— BEGIN Given information —

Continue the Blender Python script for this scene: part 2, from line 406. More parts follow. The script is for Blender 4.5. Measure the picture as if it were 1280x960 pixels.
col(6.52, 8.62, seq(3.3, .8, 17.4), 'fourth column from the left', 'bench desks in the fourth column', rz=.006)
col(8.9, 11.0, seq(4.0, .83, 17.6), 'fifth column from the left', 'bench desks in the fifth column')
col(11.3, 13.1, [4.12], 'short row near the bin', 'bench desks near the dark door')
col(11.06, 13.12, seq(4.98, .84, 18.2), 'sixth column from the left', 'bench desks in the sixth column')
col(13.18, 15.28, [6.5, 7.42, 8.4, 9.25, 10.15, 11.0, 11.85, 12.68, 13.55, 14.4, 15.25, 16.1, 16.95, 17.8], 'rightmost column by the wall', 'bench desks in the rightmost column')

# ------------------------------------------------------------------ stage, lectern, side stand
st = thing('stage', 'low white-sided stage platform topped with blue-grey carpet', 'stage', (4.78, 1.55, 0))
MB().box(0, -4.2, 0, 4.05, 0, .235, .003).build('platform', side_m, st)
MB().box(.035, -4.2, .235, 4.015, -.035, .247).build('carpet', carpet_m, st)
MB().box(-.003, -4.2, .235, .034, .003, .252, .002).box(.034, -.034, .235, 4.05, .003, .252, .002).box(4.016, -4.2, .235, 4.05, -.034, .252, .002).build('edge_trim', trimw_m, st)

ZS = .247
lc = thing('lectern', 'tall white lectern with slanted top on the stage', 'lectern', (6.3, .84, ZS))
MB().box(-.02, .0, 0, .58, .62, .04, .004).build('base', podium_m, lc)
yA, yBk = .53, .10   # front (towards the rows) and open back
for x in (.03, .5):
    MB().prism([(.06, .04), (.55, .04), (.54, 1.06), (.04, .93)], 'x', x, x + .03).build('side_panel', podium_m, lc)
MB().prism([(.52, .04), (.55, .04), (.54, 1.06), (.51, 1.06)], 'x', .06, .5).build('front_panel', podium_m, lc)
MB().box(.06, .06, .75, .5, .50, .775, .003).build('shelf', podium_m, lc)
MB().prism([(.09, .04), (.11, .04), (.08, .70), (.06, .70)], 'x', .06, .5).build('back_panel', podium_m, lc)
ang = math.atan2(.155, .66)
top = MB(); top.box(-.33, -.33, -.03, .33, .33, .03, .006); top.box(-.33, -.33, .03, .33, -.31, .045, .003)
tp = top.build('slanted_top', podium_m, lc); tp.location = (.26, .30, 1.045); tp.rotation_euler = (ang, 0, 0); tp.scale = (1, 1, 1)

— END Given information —

§ Exercise details
Retype all the material above precisely, with no line left out.

§ Output
Continue the Blender Python script for this scene: part 2, from line 406. More parts follow. The script is for Blender 4.5. Measure the picture as if it were 1280x960 pixels.
col(6.52, 8.62, seq(3.3, .8, 17.4), 'fourth column from the left', 'bench desks in the fourth column', rz=.006)
col(8.9, 11.0, seq(4.0, .83, 17.6), 'fifth column from the left', 'bench desks in the fifth column')
col(11.3, 13.1, [4.12], 'short row near the bin', 'bench desks near the dark door')
col(11.06, 13.12, seq(4.98, .84, 18.2), 'sixth column from the left', 'bench desks in the sixth column')
col(13.18, 15.28, [6.5, 7.42, 8.4, 9.25, 10.15, 11.0, 11.85, 12.68, 13.55, 14.4, 15.25, 16.1, 16.95, 17.8], 'rightmost column by the wall', 'bench desks in the rightmost column')

# ------------------------------------------------------------------ stage, lectern, side stand
st = thing('stage', 'low white-sided stage platform topped with blue-grey carpet', 'stage', (4.78, 1.55, 0))
MB().box(0, -4.2, 0, 4.05, 0, .235, .003).build('platform', side_m, st)
MB().box(.035, -4.2, .235, 4.015, -.035, .247).build('carpet', carpet_m, st)
MB().box(-.003, -4.2, .235, .034, .003, .252, .002).box(.034, -.034, .235, 4.05, .003, .252, .002).box(4.016, -4.2, .235, 4.05, -.034, .252, .002).build('edge_trim', trimw_m, st)

ZS = .247
lc = thing('lectern', 'tall white lectern with slanted top on the stage', 'lectern', (6.3, .84, ZS))
MB().box(-.02, .0, 0, .58, .62, .04, .004).build('base', podium_m, lc)
yA, yBk = .53, .10   # front (towards the rows) and open back
for x in (.03, .5):
    MB().prism([(.06, .04), (.55, .04), (.54, 1.06), (.04, .93)], 'x', x, x + .03).build('side_panel', podium_m, lc)
MB().prism([(.52, .04), (.55, .04), (.54, 1.06), (.51, 1.06)], 'x', .06, .5).build('front_panel', podium_m, lc)
MB().box(.06, .06, .75, .5, .50, .775, .003).build('shelf', podium_m, lc)
MB().prism([(.09, .04), (.11, .04), (.08, .70), (.06, .70)], 'x', .06, .5).build('back_panel', podium_m, lc)
ang = math.atan2(.155, .66)
top = MB(); top.box(-.33, -.33, -.03, .33, .33, .03, .006); top.box(-.33, -.33, .03, .33, -.31, .045, .003)
tp = top.build('slanted_top', podium_m, lc); tp.location = (.26, .30, 1.045); tp.rotation_euler = (ang, 0, 0); tp.scale = (1, 1, 1)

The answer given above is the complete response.